All clear, I wish to sound the all clear. Anthony Lane in The New Yorker is full of it; Polanski's version of Oliver Twist is just fine for children of any age to watch, especially when one considers the violent drecht (sp?) in lots and lots of everyday cartoons for kids on TV. Furthermore Anthony Lane's gratuitous ('Look at me, I'm pure') riff about AntiSemitism in the original, published version of the novel about 160 years ago, has zero relevance to this accurate movie version of the novel which was published four years after the original.
The murder of Nancy occurs virtually off-camera, a detail 'puff-up' Lane leaves out.
His reservations about the performance of the actor playing Fagin is completely inexplicable.
My only reservation in the acting is that I wish the actor who played Sikes in the David Lean version years ago could have been available to Polanski.
This movie is a splendid effort, produced by France, England and Czechoslavakia. The nominal Producers are Polanski himself, and two others. It makes Hollywood look like the girlieman playground it really has become. Trash.
Barry
3 comments:
Hope you'll let me know your reaction
to the film shortly after attending a screening.
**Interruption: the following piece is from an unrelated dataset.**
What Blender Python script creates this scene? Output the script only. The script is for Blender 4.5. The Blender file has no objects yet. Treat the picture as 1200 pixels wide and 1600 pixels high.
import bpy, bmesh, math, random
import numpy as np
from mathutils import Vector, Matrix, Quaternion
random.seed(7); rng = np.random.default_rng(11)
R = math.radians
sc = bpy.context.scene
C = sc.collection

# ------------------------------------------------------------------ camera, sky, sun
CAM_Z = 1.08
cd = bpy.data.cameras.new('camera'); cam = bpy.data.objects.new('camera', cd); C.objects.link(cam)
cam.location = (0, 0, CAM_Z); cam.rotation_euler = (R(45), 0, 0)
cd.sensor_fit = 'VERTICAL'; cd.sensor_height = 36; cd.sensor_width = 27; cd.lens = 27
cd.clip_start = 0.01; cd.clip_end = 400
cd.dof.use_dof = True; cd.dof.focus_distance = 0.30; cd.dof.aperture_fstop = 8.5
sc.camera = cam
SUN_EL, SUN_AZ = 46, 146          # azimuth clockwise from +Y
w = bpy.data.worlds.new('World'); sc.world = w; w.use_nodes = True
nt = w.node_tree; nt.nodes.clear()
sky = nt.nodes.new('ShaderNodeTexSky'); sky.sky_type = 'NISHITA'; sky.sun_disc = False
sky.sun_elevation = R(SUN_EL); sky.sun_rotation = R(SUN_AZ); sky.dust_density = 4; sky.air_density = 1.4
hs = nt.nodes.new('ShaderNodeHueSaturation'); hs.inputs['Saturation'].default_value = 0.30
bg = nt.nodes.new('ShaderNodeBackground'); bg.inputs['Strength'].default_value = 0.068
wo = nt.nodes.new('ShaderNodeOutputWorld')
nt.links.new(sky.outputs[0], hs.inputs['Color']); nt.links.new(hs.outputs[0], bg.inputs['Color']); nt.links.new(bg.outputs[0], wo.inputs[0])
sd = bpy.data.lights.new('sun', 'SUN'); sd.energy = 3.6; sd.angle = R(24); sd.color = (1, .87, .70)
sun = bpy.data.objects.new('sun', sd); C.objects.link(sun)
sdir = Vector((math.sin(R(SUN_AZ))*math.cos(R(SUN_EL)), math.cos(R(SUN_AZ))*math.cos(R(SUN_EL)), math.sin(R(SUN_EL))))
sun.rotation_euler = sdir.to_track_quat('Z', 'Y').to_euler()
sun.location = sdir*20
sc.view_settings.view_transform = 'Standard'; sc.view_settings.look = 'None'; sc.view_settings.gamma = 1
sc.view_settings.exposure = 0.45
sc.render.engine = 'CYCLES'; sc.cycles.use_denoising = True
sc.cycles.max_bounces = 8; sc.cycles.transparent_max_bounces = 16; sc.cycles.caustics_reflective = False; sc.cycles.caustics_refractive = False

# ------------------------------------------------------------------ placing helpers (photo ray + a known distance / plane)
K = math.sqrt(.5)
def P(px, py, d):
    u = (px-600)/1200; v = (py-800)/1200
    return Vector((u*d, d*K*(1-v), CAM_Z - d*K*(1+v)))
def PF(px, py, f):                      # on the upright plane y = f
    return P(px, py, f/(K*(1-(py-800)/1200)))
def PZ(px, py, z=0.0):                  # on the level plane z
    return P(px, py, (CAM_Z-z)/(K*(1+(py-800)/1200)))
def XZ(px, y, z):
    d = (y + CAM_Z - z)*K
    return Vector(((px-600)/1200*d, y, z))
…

You know, your visceral reaction as well as
your analysis. I have a criticism now that time
has past. The children never seemed hungry, we
were simply told they were hungry. I've been hungry.
And, as a stage director - long ago - I want the actors
to find what's different about our physical behavior
when we are achingly hungry, or, in a later stage
numb to being hungry. It looks as if the direrctor didn't
even strive for a hungry look through makeup.
Barry
I was a little bummed to see that this was rated PG-13, and I'm guessing it was another one of those films that started with an R rating and got edited back. Why can't anybody make decent children's programming anymore!
Too much pixie dust falling upon
children can retard their emotional
developement. My children 3, 5. 10,
saw the movie and loved it.
Oliver Twist has been favorite children'sfare
for 150 years; it is,today,a parent's
responsibility to clue their children to
what the world was like in London at the dawn
of the Industrial Revolution when Oliver
Twist was written. There are places in the world
today even worse,far worse, worse for
children, than it was at the time of Dickens.